Les risques liés à la cybercriminalité sont nouveaux et en pleine évolution. Les retours d’expérience sont encore assez faibles car les offres de cyber-assurances se construisent à peine. Cette « jeunesse » des offres rend l’estimation des risques difficile. En particulier, l’évaluation des montants des primes et indemnités est rendu particulièrement complexe par l’immatérialité des préjudices.

Il est essentiel pour les assureurs de se doter d’une réelle expertise en cybersécurité et de suivre de près les évolutions technologiques et législatives. Maîtriser les risques et les enjeux de cybersécurité leur permettra de mieux construire les polices d’assurances (meilleure estimation des risques et des indemnités) et de pouvoir assurer leur rôle de prévention et de soutien aux entreprises.
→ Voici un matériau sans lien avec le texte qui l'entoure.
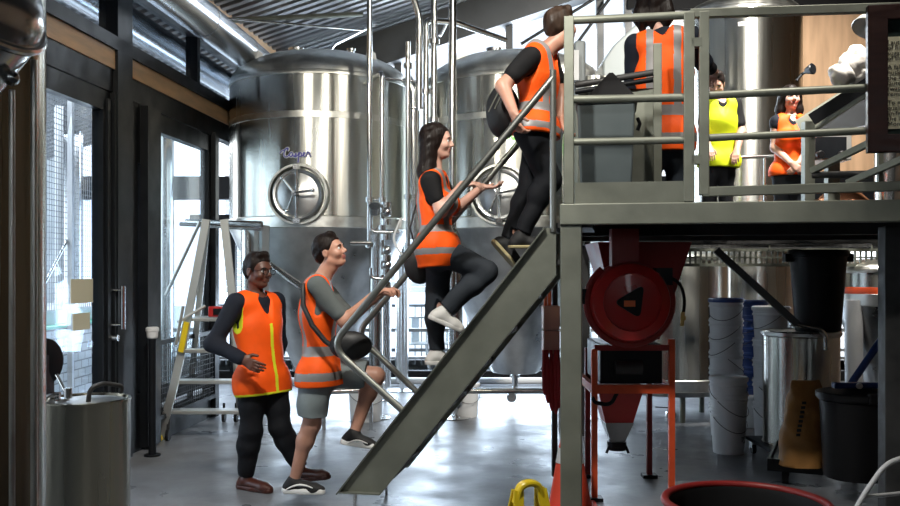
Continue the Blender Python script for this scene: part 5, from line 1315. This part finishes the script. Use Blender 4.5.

Des risques à assurer et des entreprises à rassurer

L’émergence des risques à grande échelle aux impacts immenses et de nouvelles natures de risques aux couts de recouvrement élevés remet en cause le rôle premier des assurances (indemnisation financière des entreprises).
Toutefois, c’est oublier le rôle primordial, et qui va aller grandissant, des assureurs dans la prévention des risques : information, soutien, conseil et incitation aux bonnes pratiques.
C’est le développement et la valorisation de ces activités qui permettront aux assureurs de rester au cœur du débat de la gestion des risques.
Cela devra également s’accompagner pour les nouvelles natures de risque (dont ceux liés à la cybersécurité) d’une montée en compétence certaine des équipes en charge de ces problématiques.